>> Start Provided data

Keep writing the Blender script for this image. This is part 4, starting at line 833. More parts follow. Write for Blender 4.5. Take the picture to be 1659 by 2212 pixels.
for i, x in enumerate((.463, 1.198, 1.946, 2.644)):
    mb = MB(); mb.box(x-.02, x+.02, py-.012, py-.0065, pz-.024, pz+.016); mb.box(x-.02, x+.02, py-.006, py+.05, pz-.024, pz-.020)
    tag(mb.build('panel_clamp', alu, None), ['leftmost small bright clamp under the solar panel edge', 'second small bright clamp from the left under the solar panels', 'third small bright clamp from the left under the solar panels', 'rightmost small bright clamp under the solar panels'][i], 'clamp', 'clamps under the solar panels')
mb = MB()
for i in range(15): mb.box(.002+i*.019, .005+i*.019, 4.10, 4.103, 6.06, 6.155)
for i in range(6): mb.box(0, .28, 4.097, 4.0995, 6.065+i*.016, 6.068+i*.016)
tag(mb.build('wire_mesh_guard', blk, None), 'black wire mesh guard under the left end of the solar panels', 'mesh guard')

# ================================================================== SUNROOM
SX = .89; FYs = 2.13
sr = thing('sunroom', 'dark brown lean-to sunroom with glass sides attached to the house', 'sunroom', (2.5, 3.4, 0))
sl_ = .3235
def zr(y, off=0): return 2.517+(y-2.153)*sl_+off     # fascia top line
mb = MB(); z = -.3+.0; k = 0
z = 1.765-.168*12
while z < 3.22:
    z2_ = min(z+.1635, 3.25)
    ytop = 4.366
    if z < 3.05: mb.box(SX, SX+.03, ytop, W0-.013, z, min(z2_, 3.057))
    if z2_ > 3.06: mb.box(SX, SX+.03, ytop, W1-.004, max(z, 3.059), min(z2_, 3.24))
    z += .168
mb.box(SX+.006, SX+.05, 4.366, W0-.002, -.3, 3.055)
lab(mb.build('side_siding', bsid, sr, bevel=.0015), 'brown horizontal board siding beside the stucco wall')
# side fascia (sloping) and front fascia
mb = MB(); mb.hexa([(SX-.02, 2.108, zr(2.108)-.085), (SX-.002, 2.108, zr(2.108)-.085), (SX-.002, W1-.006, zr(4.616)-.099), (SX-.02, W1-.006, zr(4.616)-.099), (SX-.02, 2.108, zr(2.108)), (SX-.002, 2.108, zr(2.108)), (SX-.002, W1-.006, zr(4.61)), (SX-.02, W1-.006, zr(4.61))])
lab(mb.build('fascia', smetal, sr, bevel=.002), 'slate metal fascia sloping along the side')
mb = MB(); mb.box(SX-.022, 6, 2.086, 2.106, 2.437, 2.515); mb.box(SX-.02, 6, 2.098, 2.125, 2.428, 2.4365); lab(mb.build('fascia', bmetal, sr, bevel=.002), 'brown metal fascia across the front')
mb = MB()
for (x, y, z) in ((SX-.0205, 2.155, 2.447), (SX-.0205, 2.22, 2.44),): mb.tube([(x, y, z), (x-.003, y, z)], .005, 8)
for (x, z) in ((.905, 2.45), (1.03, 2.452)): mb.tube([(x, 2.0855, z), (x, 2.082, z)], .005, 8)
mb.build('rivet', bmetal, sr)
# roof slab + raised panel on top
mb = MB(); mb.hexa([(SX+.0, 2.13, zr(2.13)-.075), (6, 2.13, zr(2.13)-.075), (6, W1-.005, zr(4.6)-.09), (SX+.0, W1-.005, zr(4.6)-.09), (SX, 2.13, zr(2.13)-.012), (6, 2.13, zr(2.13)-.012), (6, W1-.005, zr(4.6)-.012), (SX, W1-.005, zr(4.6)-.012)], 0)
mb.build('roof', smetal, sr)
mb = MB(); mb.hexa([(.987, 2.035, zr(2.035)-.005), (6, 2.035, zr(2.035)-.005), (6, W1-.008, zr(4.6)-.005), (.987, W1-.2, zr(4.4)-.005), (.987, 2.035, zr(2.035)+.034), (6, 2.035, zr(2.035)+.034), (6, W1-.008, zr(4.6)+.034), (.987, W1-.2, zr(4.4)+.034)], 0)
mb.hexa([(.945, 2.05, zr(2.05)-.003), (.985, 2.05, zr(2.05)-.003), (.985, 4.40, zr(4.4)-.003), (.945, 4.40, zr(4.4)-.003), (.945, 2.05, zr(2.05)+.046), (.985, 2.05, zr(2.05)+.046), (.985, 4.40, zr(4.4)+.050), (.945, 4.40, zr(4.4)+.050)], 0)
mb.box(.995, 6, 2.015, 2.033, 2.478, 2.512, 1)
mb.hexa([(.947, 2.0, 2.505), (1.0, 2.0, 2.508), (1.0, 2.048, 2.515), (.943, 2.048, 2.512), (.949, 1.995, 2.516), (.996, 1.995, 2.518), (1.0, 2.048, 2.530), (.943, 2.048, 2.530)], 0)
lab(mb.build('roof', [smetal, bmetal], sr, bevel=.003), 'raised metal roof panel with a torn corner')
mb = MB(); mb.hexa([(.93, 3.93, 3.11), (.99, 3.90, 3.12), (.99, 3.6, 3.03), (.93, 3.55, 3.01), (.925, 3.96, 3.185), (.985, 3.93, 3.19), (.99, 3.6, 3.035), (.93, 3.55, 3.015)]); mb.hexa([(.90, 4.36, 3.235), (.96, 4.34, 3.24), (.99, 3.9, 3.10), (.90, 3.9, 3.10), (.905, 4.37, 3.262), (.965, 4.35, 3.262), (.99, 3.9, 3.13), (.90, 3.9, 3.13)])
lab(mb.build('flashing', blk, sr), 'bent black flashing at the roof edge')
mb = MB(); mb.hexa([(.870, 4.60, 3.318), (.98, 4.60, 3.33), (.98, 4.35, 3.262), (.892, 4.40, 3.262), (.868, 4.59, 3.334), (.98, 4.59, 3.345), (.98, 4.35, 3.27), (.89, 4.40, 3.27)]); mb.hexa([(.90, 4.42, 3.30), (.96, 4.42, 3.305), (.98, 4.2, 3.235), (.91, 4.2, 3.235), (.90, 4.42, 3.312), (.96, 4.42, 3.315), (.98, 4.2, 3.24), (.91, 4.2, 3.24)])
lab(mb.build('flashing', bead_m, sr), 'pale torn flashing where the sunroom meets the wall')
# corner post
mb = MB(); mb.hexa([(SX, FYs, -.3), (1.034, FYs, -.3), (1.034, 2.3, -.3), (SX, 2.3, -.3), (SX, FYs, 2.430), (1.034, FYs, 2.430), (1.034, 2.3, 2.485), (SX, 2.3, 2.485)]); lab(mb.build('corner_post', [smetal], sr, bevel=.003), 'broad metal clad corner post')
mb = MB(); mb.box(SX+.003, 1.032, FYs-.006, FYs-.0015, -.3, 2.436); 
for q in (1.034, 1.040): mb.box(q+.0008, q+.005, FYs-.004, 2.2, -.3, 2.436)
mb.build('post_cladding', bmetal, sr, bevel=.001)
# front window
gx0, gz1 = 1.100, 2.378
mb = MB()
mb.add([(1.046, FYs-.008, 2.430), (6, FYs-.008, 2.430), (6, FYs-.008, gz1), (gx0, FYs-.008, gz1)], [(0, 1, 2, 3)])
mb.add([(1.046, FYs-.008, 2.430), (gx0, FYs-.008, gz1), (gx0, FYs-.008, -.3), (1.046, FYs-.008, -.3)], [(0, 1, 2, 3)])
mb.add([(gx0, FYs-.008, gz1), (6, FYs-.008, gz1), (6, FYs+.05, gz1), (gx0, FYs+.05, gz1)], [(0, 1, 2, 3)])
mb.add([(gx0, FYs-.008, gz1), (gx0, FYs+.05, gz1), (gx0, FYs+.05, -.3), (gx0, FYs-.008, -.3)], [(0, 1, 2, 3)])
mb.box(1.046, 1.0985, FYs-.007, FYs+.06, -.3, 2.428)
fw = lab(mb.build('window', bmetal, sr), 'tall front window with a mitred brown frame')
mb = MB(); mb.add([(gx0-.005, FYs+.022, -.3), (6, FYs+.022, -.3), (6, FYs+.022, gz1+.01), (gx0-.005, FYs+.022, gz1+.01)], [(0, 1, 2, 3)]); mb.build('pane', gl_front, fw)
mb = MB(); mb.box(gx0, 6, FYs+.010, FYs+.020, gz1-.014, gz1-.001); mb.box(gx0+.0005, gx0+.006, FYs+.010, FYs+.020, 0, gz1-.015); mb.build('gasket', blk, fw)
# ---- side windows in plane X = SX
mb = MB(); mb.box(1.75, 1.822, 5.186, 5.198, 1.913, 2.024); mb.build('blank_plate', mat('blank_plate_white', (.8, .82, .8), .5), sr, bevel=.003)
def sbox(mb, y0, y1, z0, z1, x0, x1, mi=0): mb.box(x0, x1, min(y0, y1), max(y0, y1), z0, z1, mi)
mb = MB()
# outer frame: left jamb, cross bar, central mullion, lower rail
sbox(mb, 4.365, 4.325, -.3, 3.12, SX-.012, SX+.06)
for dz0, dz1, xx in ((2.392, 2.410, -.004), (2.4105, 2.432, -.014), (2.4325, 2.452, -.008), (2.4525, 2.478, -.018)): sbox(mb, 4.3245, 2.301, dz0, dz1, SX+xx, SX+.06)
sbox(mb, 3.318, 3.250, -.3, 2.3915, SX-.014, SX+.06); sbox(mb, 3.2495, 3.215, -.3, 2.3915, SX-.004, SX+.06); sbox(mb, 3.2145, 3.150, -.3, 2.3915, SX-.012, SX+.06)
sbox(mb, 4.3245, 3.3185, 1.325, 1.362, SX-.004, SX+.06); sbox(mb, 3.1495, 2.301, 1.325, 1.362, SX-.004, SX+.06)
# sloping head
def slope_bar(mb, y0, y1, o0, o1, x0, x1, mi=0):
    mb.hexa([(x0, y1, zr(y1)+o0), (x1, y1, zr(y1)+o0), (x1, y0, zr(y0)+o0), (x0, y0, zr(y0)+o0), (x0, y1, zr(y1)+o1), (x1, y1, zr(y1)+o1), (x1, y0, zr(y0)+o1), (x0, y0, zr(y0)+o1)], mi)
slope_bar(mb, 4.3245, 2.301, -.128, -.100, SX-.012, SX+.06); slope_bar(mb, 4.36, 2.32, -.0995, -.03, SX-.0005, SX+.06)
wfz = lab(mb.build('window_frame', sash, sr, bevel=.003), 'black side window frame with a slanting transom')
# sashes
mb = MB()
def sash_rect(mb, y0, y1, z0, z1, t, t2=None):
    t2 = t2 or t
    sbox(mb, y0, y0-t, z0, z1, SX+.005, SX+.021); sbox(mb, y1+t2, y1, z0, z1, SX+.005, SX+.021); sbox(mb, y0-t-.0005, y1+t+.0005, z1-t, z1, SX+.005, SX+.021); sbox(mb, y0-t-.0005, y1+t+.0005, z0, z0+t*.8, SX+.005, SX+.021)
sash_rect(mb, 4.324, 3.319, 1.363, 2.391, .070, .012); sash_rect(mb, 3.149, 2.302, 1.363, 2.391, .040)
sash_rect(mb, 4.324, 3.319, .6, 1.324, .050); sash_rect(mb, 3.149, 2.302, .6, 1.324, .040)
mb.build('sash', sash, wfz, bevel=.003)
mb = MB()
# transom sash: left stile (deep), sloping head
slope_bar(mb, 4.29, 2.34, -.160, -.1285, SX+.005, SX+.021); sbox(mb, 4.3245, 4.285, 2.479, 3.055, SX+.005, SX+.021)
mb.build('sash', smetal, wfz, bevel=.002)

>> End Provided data

**Stated task**:
Quote exactly the stretch of lines above that starts at the first one and ends at the line with "tag(mb.build('wire_mesh_guard', blk, None), 'black", and nothing beyond it.

**Solution to this task**:
Keep writing the Blender script for this image. This is part 4, starting at line 833. More parts follow. Write for Blender 4.5. Take the picture to be 1659 by 2212 pixels.
for i, x in enumerate((.463, 1.198, 1.946, 2.644)):
    mb = MB(); mb.box(x-.02, x+.02, py-.012, py-.0065, pz-.024, pz+.016); mb.box(x-.02, x+.02, py-.006, py+.05, pz-.024, pz-.020)
    tag(mb.build('panel_clamp', alu, None), ['leftmost small bright clamp under the solar panel edge', 'second small bright clamp from the left under the solar panels', 'third small bright clamp from the left under the solar panels', 'rightmost small bright clamp under the solar panels'][i], 'clamp', 'clamps under the solar panels')
mb = MB()
for i in range(15): mb.box(.002+i*.019, .005+i*.019, 4.10, 4.103, 6.06, 6.155)
for i in range(6): mb.box(0, .28, 4.097, 4.0995, 6.065+i*.016, 6.068+i*.016)
tag(mb.build('wire_mesh_guard', blk, None), 'black wire mesh guard under the left end of the solar panels', 'mesh guard')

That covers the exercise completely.